Mixing House Music and Distinguishing the Breaks in the Music

When it comes to mixing house music it takes some experience of knowing how house music is created. This simply comes with listening to it over and over again. Most house music we listen to uses a 4/4 measure. That means for every measure there are four bars and for every bar there are four beats.

For example most house music starts on the one or the first kick drum sound. From there you would count 1, 2, 3, 4 in sync with the kick drum and then you would repeat the count again starting on 1. You do this one time and you just completed a bar. You do this four times and you just completed a measure. This is a good frame of reference in order to start.

5 quick and easy steps to begin mixing house music

1. Start mixing by using duplicate records. In other words get two of the same songs and try mixing. It is much easier to start with two of the same records rather than two different records.
2. When mixing two different records use the same or close to the same BPMs.
3. Use your favorite songs to mix when starting out.
4. Slow the tempo down if the song is too fast.
5. Mark the record with a piece of tape to indicate the beginning of the beat.
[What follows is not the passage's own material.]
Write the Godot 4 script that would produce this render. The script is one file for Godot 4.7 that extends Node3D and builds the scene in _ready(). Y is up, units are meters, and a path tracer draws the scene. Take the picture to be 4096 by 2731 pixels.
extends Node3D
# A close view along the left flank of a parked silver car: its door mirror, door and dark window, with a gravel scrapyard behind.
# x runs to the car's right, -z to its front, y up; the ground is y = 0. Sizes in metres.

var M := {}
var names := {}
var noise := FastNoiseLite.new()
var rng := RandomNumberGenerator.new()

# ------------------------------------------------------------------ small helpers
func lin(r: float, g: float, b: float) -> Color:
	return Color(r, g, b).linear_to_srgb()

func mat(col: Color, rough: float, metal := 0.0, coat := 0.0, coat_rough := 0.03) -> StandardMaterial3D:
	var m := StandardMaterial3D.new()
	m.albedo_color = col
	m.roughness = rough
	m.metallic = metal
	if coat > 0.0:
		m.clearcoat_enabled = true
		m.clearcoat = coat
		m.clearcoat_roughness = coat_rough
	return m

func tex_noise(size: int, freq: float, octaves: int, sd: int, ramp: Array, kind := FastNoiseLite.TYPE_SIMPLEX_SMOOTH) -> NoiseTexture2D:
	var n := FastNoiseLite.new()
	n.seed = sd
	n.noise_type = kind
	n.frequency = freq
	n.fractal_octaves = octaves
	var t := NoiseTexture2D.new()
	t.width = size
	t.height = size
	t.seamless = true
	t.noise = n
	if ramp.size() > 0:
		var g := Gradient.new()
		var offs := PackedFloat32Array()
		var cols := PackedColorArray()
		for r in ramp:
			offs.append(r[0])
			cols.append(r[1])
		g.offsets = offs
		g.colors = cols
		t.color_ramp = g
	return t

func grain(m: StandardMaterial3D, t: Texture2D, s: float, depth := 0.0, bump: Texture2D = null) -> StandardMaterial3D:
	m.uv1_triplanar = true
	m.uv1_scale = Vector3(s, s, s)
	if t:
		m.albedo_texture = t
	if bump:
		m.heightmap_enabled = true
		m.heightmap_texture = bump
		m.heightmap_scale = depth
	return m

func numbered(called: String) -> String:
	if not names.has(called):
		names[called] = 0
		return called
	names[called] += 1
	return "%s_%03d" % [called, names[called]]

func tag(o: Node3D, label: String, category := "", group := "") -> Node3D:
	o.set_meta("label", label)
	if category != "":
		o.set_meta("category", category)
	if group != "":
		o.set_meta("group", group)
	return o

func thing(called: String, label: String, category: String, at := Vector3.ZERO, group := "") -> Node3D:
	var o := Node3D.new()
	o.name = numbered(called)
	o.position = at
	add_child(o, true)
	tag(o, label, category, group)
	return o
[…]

Think of house music as Hiphop music just a little faster. By slowing the house music down with your pitch adjustment on your turntable it will make mixing the music a little easier.

Why?

Because when the music is slower you brain has a chance to process the music easier which allows you to mix songs easier. Your ear will adapt to the slower tempo enabling you to match beats. If you were to try to mix house music for the first time at it is normal speed you could easily get frustrated because things could be going to fast for you.

Matching beats is probably the biggest hurdle to overcome when mixing any genre of music not just house music. A beat is equivalent to one kick of a kick drum. Being able to match beats doesn’t start with house music it starts with a simple drum track. Just about any Hip Hop track that is about 90 BPM’s with a simple 4 beat pattern will do.

Practice mixing with a pair of the same record trying to match beats. Always try to catch the beat on the “1” or the first drum kick at the beginning of the verse not the intro. On your right hand turntable cue the record at the beginning of the verse starting with the kick drum. You cue the record by placing your finger on the record at the point where you want the beat to come in. On your left hand turntable play the same record from the beginning.

The platter should still be spinning under the record. Why? Because when you release the record you want it to match beats with the song from the other turntable in time. If you press too hard on the record while cueing it, the song will drag and the song will not play in sync. One record will play behind the other and you’ll get a weird echo effect or something worse.

When the song from the left hand turntable reaches the beginning of the verse (on the “1” or first kick drum) that is when you release the record from its cue point giving it a slight push so it does not drag. Continue to practice this method with your favorite records and you’ll be mixing any type of music you can get your hands on not just house music.